Ahzab-37:“Allah’ın kendisine nimet verdiği ve senin de nimet verdiğin kimseye diyordun ki: “Eşini yanında tut. Allah’a karşı takvalı ol. Allah’ın açığa çıkaracağı şeyi içinde gizliyorsun. İnsanlara huşu duyuyorsun; oysa ki huşu duyman gereken Allah’tır.” Sonra Zeyd ondan tamamıyla ayrılınca, onu sana eş yapmak istedik ki böylece himayenizdekilerin [ed’iya’ikum] boşadıkları kadınlarla evlenmelerinde inananların üzerinde bir güçlük olmasın. İşte Allah’ın emri böylece yerine gelmiş oldu.”
Rasul, vahyi aldığı gibi bildirendir ve ASLA HATA HAKKI YOKTUR.
Rasule itaatsizlik sapıklığa düşmektir.
Ama nebi, rasullük vazifesi haricinde,tebliğ ettiklerine uyan ve ondan hükümler çıkarandır.

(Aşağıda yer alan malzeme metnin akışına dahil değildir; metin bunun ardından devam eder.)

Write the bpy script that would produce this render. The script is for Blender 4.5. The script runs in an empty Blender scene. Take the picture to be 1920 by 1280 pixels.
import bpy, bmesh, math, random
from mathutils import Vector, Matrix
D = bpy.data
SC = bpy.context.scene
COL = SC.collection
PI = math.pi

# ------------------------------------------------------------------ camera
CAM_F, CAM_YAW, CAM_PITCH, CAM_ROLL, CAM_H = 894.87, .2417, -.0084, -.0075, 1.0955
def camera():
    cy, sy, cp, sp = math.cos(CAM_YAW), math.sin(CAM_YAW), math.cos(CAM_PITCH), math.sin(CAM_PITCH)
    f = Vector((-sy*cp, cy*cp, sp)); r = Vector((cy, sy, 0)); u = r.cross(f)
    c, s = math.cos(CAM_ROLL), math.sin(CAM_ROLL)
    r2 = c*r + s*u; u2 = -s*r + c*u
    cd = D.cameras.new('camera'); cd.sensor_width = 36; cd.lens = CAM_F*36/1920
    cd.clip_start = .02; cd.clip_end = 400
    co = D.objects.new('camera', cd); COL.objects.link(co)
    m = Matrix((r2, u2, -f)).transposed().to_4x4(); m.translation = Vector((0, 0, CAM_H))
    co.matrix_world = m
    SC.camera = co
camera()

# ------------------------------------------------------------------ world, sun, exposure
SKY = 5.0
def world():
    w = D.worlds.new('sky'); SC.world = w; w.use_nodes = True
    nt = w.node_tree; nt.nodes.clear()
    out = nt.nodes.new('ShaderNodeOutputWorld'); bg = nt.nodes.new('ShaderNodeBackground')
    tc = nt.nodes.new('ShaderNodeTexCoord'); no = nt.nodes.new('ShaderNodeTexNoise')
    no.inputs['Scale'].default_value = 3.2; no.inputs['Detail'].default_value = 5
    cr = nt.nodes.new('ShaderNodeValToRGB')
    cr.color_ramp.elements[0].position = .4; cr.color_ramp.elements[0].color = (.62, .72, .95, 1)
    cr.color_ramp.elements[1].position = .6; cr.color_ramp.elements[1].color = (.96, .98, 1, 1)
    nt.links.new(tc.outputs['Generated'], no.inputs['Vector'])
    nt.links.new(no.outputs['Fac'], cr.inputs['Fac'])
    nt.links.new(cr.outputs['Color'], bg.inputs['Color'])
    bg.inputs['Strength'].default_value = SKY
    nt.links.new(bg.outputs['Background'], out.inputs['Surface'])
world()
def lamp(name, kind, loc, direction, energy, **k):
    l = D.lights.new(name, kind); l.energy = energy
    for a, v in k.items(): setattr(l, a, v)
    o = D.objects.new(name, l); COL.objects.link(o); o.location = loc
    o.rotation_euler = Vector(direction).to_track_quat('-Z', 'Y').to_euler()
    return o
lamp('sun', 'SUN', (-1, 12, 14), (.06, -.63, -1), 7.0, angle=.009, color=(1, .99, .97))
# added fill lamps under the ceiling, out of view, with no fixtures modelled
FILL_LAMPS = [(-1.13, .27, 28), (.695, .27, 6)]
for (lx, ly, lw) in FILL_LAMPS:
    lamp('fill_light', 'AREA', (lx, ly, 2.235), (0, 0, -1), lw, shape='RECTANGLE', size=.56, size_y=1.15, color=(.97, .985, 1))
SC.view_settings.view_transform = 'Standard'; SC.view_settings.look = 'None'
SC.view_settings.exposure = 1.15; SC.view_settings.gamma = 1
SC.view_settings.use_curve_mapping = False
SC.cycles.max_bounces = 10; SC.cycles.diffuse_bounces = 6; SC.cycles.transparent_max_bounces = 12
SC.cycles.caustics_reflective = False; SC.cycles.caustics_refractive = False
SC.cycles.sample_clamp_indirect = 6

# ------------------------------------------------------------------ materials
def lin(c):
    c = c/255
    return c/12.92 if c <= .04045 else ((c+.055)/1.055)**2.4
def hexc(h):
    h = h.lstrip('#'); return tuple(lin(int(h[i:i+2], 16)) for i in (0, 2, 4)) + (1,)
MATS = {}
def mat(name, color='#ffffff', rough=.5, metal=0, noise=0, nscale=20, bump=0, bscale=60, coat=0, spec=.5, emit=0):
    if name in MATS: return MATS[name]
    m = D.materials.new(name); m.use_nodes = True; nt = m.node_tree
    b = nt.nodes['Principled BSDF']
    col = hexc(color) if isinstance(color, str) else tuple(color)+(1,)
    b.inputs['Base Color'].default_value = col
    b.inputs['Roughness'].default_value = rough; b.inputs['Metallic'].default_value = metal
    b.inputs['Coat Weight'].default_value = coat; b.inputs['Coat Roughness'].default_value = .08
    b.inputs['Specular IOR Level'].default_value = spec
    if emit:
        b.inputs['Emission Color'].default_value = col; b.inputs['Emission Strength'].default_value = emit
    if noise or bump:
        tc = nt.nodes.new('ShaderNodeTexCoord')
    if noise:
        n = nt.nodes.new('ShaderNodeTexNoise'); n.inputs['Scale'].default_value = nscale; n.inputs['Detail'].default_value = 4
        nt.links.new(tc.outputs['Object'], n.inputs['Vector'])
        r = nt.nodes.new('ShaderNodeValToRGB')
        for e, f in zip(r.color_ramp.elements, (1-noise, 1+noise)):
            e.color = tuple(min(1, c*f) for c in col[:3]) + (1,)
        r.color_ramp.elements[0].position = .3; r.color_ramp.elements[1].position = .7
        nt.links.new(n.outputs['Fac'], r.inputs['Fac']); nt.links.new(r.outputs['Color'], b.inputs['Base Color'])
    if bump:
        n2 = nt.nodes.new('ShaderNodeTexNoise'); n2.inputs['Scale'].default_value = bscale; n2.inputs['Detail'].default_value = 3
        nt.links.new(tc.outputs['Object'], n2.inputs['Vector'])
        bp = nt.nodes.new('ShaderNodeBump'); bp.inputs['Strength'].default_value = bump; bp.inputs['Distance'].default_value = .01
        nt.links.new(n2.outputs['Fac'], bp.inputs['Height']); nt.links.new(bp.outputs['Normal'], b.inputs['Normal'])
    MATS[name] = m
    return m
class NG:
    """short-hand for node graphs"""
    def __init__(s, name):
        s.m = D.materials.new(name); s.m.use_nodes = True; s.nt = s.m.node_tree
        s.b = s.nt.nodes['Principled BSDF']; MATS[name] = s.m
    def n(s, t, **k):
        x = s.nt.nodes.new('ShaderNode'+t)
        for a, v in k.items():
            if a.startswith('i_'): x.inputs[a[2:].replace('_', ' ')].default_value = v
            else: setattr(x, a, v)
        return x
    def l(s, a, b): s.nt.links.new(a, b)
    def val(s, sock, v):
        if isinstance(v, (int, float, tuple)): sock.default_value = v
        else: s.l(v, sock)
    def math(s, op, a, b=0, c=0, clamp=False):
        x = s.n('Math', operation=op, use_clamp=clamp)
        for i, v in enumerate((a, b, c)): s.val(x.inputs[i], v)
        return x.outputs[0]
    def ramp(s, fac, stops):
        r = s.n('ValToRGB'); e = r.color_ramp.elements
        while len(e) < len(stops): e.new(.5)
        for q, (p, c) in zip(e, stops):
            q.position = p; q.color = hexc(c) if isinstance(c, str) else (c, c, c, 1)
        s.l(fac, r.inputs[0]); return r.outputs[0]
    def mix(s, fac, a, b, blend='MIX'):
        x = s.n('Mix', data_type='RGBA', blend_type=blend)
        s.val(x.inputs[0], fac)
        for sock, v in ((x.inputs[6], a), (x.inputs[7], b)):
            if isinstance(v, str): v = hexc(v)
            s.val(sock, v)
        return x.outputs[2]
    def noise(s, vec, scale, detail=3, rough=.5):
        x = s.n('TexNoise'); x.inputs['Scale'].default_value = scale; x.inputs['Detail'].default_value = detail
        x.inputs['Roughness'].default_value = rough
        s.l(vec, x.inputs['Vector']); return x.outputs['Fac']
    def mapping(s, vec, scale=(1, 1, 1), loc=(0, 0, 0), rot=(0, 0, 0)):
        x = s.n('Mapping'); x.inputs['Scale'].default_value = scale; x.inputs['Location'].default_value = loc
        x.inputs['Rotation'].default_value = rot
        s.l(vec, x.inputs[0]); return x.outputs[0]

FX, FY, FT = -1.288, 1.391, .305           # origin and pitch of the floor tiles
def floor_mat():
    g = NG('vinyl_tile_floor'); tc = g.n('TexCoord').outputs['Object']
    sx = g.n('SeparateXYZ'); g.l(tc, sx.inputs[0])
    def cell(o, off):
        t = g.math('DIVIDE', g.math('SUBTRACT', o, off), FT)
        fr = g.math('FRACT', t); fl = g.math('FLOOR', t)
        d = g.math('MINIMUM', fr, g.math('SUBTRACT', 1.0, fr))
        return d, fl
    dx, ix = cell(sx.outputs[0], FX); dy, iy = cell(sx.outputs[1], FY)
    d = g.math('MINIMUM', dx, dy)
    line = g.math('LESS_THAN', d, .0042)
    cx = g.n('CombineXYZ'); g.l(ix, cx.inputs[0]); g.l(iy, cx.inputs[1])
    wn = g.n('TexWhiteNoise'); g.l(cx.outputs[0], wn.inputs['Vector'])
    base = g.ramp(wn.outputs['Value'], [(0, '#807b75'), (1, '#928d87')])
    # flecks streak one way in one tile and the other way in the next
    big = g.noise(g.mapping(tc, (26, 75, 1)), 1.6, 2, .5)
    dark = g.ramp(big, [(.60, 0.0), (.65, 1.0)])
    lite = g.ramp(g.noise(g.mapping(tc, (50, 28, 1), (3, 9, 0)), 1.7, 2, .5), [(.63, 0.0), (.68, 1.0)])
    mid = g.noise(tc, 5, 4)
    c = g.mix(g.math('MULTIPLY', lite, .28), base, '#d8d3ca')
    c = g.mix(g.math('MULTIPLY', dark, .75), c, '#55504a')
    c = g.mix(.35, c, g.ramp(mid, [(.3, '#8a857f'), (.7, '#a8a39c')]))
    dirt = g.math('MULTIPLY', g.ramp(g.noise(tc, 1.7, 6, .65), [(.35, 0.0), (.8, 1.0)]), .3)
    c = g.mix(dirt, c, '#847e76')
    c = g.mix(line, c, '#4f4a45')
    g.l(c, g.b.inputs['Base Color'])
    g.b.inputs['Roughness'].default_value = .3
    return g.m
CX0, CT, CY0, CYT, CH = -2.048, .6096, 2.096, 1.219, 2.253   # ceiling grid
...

Ve biz gibi hataya açıktır.
Şimdi Ahzab-37.ayete bakalım;
Zeyd ve eşi, NEBİNİN TAVSİYESİNİ dinlememiş ve boşanmışlardır.
Ve boşandığı eşi nebi sonradan evlenmiştir. Fakat ne Zeyd ne de boşandığı eşi SAPIK OLMAMIŞLARDIR.
Eğer Zeydin boşandığı eski eşi sapıklığa düşmüş olsaydı, Rab nebi ile evlenmesine izin vermezdi.
Eğer Zeyd sapıklığa düşseydi yine ilan edilirdi. Fakat kendisi nebinin yakınlarında olmaya devam etmiştir.
Nebinin Kur’an dışı sözlerine itaatsizlik, sapıklık değildir.
Kur’anda NEBİYE İTAAT emri yoktur.
Çünkü itaat emri RASULEDİR.
Özetle onlar; RASULUN EMRİNE DEĞİL, NEBİNİN TAVSİYESİNE UYMAMIŞLARDIR.
Nebi, Rabbin seçkin kuludur.
Eğer nebiye de itaat emri olmuş olsaydı, çağlar boyunca ona itaat edenlerin değişen ve çeşitlenen olaylar ve olgular karşısında akıl ve mantık geliştirmeleri,üretkenlikleri ya sınırlandırılmış ya da Alim kimliği giymiş olanların ağzından nebi adına çıkacak olanlara bağımlı, katı ve kapalı bir topluluk oluşacaktı.
Nebiye itaat emri olmamasına rağmen, tahrif edilen nebi sözleriyle bahsettiğimiz bu bağımlı, katı ve kapalı topluluklar “MEZHEPLER” ve “TARİKATLAR” olarak yine de oluşmuştur.
Sözümüz temiz akıl sahiplerinedir.
Çünkü istismara açık bir cümledir. İtaat etmek isteyen kimse için, nebi ölmüş ama rasul, Kur’an olarak aramızdadır.
Özetleyecek olursak;
Nebi Kur’andan konuşurken, çıkardığı tüm hükümler KUR’ANIN İÇİNDEDİR.
O halde, Kur’an varken “Hadis külliyatı” na gerek yoktur.
Nebinin rasulluk vazifesi dışında söyledikleri NEBİNİN ŞAHSİ GÖRÜŞLERİDİR.
Kur’anda olmayan bu hükümlerin yer aldığı “Hadis külliyatı” na yine gerek yoktur.